[Start of Data records]

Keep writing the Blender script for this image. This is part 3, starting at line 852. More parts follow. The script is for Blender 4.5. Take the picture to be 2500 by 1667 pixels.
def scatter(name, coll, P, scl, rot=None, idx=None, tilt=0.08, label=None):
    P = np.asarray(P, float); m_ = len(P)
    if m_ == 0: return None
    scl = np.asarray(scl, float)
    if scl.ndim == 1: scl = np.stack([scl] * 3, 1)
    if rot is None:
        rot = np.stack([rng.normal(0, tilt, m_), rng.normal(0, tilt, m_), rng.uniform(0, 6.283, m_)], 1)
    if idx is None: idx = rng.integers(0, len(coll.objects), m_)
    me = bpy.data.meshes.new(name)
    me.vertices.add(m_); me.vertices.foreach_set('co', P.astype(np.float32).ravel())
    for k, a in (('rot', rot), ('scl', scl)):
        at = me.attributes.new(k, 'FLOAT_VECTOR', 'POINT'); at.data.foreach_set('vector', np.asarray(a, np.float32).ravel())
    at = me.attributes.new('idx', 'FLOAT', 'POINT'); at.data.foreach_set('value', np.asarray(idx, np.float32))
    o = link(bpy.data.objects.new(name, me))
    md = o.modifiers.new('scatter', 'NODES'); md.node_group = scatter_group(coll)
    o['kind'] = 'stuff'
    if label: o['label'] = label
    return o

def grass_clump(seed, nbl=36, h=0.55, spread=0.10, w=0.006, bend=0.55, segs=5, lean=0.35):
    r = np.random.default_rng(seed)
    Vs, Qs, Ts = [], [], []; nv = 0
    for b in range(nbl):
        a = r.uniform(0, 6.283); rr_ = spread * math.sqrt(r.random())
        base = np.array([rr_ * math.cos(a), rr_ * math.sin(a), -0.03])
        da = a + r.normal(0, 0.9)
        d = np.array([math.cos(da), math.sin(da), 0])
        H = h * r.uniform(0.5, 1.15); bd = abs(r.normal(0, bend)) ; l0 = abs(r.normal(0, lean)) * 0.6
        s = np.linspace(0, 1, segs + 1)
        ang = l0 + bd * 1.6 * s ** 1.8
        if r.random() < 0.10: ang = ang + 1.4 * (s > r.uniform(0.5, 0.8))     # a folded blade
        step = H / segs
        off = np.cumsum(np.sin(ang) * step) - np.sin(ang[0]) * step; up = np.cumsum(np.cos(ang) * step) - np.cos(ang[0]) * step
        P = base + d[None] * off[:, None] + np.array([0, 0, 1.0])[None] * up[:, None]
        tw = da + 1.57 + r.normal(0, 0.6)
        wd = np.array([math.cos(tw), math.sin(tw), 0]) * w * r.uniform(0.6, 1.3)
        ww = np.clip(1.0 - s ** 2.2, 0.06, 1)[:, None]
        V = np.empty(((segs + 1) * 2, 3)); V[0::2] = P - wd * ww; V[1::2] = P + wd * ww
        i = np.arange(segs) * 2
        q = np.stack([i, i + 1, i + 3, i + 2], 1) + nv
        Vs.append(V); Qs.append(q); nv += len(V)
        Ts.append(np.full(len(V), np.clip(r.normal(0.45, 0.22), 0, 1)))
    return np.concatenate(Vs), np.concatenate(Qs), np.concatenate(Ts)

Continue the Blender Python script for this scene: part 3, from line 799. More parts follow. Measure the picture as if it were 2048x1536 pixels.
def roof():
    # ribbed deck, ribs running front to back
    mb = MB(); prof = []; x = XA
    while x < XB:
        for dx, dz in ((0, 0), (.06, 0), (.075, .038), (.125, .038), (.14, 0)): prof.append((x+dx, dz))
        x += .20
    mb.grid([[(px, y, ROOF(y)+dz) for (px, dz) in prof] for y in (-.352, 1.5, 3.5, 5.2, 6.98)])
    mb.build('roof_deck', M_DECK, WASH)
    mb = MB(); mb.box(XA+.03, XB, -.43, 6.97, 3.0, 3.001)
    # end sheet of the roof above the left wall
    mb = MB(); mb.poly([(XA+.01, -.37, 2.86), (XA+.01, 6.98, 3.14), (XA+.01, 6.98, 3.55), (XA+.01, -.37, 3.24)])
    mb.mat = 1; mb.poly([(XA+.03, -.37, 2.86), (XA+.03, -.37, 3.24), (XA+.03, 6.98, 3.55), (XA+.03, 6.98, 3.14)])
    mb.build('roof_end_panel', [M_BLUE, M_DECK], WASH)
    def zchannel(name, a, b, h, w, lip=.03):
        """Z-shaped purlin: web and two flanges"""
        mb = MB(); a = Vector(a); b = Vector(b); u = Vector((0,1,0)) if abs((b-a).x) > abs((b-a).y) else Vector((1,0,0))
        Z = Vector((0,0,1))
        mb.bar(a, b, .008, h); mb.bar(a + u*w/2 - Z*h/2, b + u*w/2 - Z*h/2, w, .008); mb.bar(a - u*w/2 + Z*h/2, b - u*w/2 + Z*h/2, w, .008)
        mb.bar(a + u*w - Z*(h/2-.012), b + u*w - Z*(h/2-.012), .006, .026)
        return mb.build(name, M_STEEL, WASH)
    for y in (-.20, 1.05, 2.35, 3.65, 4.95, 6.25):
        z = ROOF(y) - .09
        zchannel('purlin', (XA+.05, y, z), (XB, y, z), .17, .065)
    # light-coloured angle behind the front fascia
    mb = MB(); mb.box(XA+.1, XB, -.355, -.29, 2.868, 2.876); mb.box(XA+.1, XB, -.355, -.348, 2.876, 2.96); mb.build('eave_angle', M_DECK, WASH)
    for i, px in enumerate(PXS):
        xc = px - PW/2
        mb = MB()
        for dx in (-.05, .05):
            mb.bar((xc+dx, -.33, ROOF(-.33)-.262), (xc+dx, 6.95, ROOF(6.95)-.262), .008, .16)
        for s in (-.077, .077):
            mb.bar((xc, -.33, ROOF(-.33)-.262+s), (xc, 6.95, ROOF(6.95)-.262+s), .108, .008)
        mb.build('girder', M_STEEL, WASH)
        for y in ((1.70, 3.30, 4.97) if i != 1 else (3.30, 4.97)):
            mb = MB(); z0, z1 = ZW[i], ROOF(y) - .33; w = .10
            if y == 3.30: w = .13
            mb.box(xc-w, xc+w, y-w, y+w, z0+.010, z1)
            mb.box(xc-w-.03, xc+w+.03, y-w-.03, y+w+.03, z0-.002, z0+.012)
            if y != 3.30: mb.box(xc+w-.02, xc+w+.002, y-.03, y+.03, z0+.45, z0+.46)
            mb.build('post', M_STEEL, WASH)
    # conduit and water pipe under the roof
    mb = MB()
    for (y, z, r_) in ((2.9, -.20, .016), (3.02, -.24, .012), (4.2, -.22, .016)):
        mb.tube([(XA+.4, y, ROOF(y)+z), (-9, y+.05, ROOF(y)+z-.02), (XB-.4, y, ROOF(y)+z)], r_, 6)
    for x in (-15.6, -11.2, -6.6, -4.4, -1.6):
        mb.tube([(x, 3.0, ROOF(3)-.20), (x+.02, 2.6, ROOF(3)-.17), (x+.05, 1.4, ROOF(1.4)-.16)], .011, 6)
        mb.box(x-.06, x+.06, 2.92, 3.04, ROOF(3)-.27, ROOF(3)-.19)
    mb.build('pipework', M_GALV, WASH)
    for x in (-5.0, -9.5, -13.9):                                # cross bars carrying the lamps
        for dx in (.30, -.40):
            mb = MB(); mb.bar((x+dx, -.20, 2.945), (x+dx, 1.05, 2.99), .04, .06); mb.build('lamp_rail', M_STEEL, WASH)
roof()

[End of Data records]

§ **Exercise instructions**: Exact output of every entry is required.

§ **Response for this exercise**:
Keep writing the Blender script for this image. This is part 3, starting at line 852. More parts follow. The script is for Blender 4.5. Take the picture to be 2500 by 1667 pixels.
def scatter(name, coll, P, scl, rot=None, idx=None, tilt=0.08, label=None):
    P = np.asarray(P, float); m_ = len(P)
    if m_ == 0: return None
    scl = np.asarray(scl, float)
    if scl.ndim == 1: scl = np.stack([scl] * 3, 1)
    if rot is None:
        rot = np.stack([rng.normal(0, tilt, m_), rng.normal(0, tilt, m_), rng.uniform(0, 6.283, m_)], 1)
    if idx is None: idx = rng.integers(0, len(coll.objects), m_)
    me = bpy.data.meshes.new(name)
    me.vertices.add(m_); me.vertices.foreach_set('co', P.astype(np.float32).ravel())
    for k, a in (('rot', rot), ('scl', scl)):
        at = me.attributes.new(k, 'FLOAT_VECTOR', 'POINT'); at.data.foreach_set('vector', np.asarray(a, np.float32).ravel())
    at = me.attributes.new('idx', 'FLOAT', 'POINT'); at.data.foreach_set('value', np.asarray(idx, np.float32))
    o = link(bpy.data.objects.new(name, me))
    md = o.modifiers.new('scatter', 'NODES'); md.node_group = scatter_group(coll)
    o['kind'] = 'stuff'
    if label: o['label'] = label
    return o

def grass_clump(seed, nbl=36, h=0.55, spread=0.10, w=0.006, bend=0.55, segs=5, lean=0.35):
    r = np.random.default_rng(seed)
    Vs, Qs, Ts = [], [], []; nv = 0
    for b in range(nbl):
        a = r.uniform(0, 6.283); rr_ = spread * math.sqrt(r.random())
        base = np.array([rr_ * math.cos(a), rr_ * math.sin(a), -0.03])
        da = a + r.normal(0, 0.9)
        d = np.array([math.cos(da), math.sin(da), 0])
        H = h * r.uniform(0.5, 1.15); bd = abs(r.normal(0, bend)) ; l0 = abs(r.normal(0, lean)) * 0.6
        s = np.linspace(0, 1, segs + 1)
        ang = l0 + bd * 1.6 * s ** 1.8
        if r.random() < 0.10: ang = ang + 1.4 * (s > r.uniform(0.5, 0.8))     # a folded blade
        step = H / segs
        off = np.cumsum(np.sin(ang) * step) - np.sin(ang[0]) * step; up = np.cumsum(np.cos(ang) * step) - np.cos(ang[0]) * step
        P = base + d[None] * off[:, None] + np.array([0, 0, 1.0])[None] * up[:, None]
        tw = da + 1.57 + r.normal(0, 0.6)
        wd = np.array([math.cos(tw), math.sin(tw), 0]) * w * r.uniform(0.6, 1.3)
        ww = np.clip(1.0 - s ** 2.2, 0.06, 1)[:, None]
        V = np.empty(((segs + 1) * 2, 3)); V[0::2] = P - wd * ww; V[1::2] = P + wd * ww
        i = np.arange(segs) * 2
        q = np.stack([i, i + 1, i + 3, i + 2], 1) + nv
        Vs.append(V); Qs.append(q); nv += len(V)
        Ts.append(np.full(len(V), np.clip(r.normal(0.45, 0.22), 0, 1)))
    return np.concatenate(Vs), np.concatenate(Qs), np.concatenate(Ts)

Continue the Blender Python script for this scene: part 3, from line 799. More parts follow. Measure the picture as if it were 2048x1536 pixels.
def roof():
    # ribbed deck, ribs running front to back
    mb = MB(); prof = []; x = XA
    while x < XB:
        for dx, dz in ((0, 0), (.06, 0), (.075, .038), (.125, .038), (.14, 0)): prof.append((x+dx, dz))
        x += .20
    mb.grid([[(px, y, ROOF(y)+dz) for (px, dz) in prof] for y in (-.352, 1.5, 3.5, 5.2, 6.98)])
    mb.build('roof_deck', M_DECK, WASH)
    mb = MB(); mb.box(XA+.03, XB, -.43, 6.97, 3.0, 3.001)
    # end sheet of the roof above the left wall
    mb = MB(); mb.poly([(XA+.01, -.37, 2.86), (XA+.01, 6.98, 3.14), (XA+.01, 6.98, 3.55), (XA+.01, -.37, 3.24)])
    mb.mat = 1; mb.poly([(XA+.03, -.37, 2.86), (XA+.03, -.37, 3.24), (XA+.03, 6.98, 3.55), (XA+.03, 6.98, 3.14)])
    mb.build('roof_end_panel', [M_BLUE, M_DECK], WASH)
    def zchannel(name, a, b, h, w, lip=.03):
        """Z-shaped purlin: web and two flanges"""
        mb = MB(); a = Vector(a); b = Vector(b); u = Vector((0,1,0)) if abs((b-a).x) > abs((b-a).y) else Vector((1,0,0))
        Z = Vector((0,0,1))
        mb.bar(a, b, .008, h); mb.bar(a + u*w/2 - Z*h/2, b + u*w/2 - Z*h/2, w, .008); mb.bar(a - u*w/2 + Z*h/2, b - u*w/2 + Z*h/2, w, .008)
        mb.bar(a + u*w - Z*(h/2-.012), b + u*w - Z*(h/2-.012), .006, .026)
        return mb.build(name, M_STEEL, WASH)
    for y in (-.20, 1.05, 2.35, 3.65, 4.95, 6.25):
        z = ROOF(y) - .09
        zchannel('purlin', (XA+.05, y, z), (XB, y, z), .17, .065)
    # light-coloured angle behind the front fascia
    mb = MB(); mb.box(XA+.1, XB, -.355, -.29, 2.868, 2.876); mb.box(XA+.1, XB, -.355, -.348, 2.876, 2.96); mb.build('eave_angle', M_DECK, WASH)
    for i, px in enumerate(PXS):
        xc = px - PW/2
        mb = MB()
        for dx in (-.05, .05):
            mb.bar((xc+dx, -.33, ROOF(-.33)-.262), (xc+dx, 6.95, ROOF(6.95)-.262), .008, .16)
        for s in (-.077, .077):
            mb.bar((xc, -.33, ROOF(-.33)-.262+s), (xc, 6.95, ROOF(6.95)-.262+s), .108, .008)
        mb.build('girder', M_STEEL, WASH)
        for y in ((1.70, 3.30, 4.97) if i != 1 else (3.30, 4.97)):
            mb = MB(); z0, z1 = ZW[i], ROOF(y) - .33; w = .10
            if y == 3.30: w = .13
            mb.box(xc-w, xc+w, y-w, y+w, z0+.010, z1)
            mb.box(xc-w-.03, xc+w+.03, y-w-.03, y+w+.03, z0-.002, z0+.012)
            if y != 3.30: mb.box(xc+w-.02, xc+w+.002, y-.03, y+.03, z0+.45, z0+.46)
            mb.build('post', M_STEEL, WASH)
    # conduit and water pipe under the roof
    mb = MB()
    for (y, z, r_) in ((2.9, -.20, .016), (3.02, -.24, .012), (4.2, -.22, .016)):
        mb.tube([(XA+.4, y, ROOF(y)+z), (-9, y+.05, ROOF(y)+z-.02), (XB-.4, y, ROOF(y)+z)], r_, 6)
    for x in (-15.6, -11.2, -6.6, -4.4, -1.6):
        mb.tube([(x, 3.0, ROOF(3)-.20), (x+.02, 2.6, ROOF(3)-.17), (x+.05, 1.4, ROOF(1.4)-.16)], .011, 6)
        mb.box(x-.06, x+.06, 2.92, 3.04, ROOF(3)-.27, ROOF(3)-.19)
    mb.build('pipework', M_GALV, WASH)
    for x in (-5.0, -9.5, -13.9):                                # cross bars carrying the lamps
        for dx in (.30, -.40):
            mb = MB(); mb.bar((x+dx, -.20, 2.945), (x+dx, 1.05, 2.99), .04, .06); mb.build('lamp_rail', M_STEEL, WASH)
roof()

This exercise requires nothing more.